1分後なら1分で、3分後なら3分でオチがつく話をしなければならない。いや、それ以上待つことになるのなら、例えティムが姿を現したとしても、進行上スキップしてまとめなければならない。そんなこんなを頭の中でシミュレートしているところでティムが奥の入り口で姿を現しました。さあ、話を切り上げてバトン・タッチだ!

ピッチは短時間が基本、ならばどうする?

という前置きはさておいて、ピッチの話を少し。

どのピッチも熱量を感じられ、強い意志が溢れてくるものだったと思います。でも問題は「それが、本当に伝わっているのかな?」なんです。ピッチはたった3分しかありません。そこでやりたいビジネスのすべてを説明することは不可能です。3分でビジネスをすべて説明しようとして、本当の概論だけで終わってしまうケース。市場環境とそのためにそのビジネスが不可欠だと言って終わるケース。一所懸命、競合との差別化ポイントを話すケース。

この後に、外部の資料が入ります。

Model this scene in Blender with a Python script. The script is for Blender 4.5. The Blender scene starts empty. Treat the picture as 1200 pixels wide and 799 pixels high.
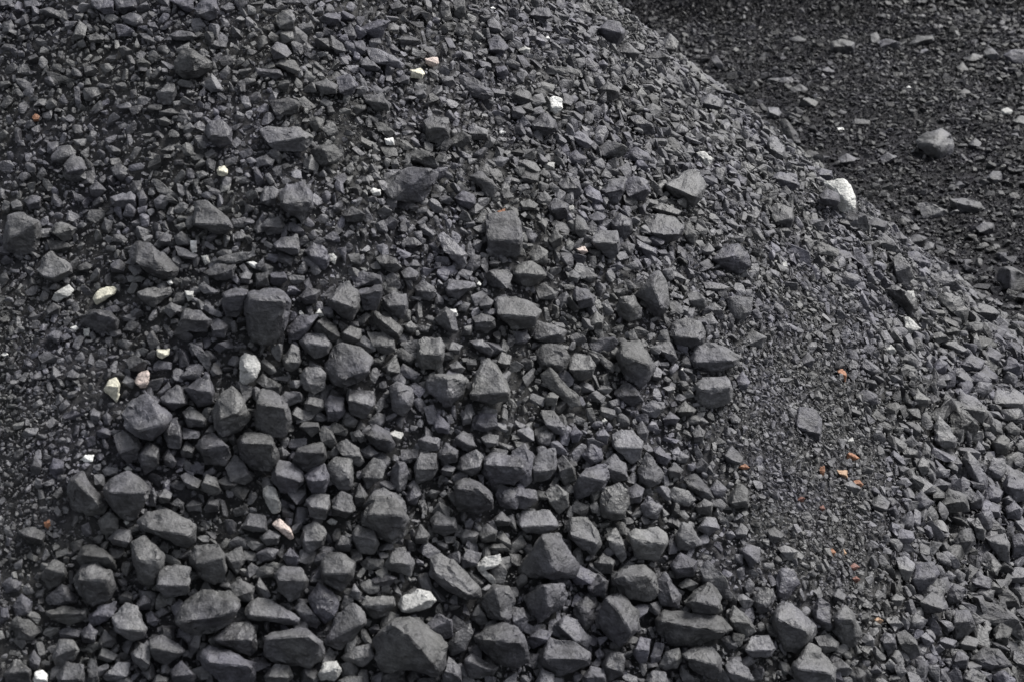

残念ながら、よくわかんないなぁと思われることもあります。たった3分しかないのに、その情報まで話す?とか、そういうこともあります。おもしろそうなビジネスに思えるけれど、今のピッチでそれを表現しきれていないよね、というケースは珍しくないのです。

真面目な人ほど「これも話さないと」「これは省いたら伝わらないんじゃないか」と不安が募って、全部入れようとして、大変なことになってしまう。

「相手によって変えなきゃいけないってことだよね」

今日みたいな、Venture Café Tokyoのピッチイベントってコメンテーターは多種多様なんだけれど、かなりカジュアルな面もある。事業のインパクトとか社会性、アイデアに注目する傾向が高い。一方で、ゴリゴリのベンチャーキャピタル、投資家相手になってくると、資金計画や市場環境を省くとそもそも話を聞いてくれないこともあって。どんなピッチなのかで内容は変わってくるはず。

そのうち、マーケティングの記事で書くと思うんですが、軽く触れておくと、「コンテンツを考えるときに欠かせない、ターゲットの話」と同じなんです。同じ電動自転車でも、ママ向けに売るときと学生向けに売るときでは、アピールするべき内容が違ってくる。ところが、やっぱり、自分たちのビジネスだったり製品だったりサービスには自身があるし、こだわりも強い。だからこそ「これを言わなきゃ」「これは絶対に外せない」「これがポイントなんだ」と「言いたいこと」ばかり言ってしまう。

言いたいことと聞きたいことは違う。

大事なのは、「相手が聞きたいこと」なんです。

それが届いてはじめて、人は動く。

何を伝えるか、どう伝えるかは、「相手にどう感じてほしいか」によって、変えなければならないということなんです。それはピッチでもプレゼンでも同じことなんですよね。

という話をタクシーの中でしていました。窓の外、雨が降っている様子を見ながら。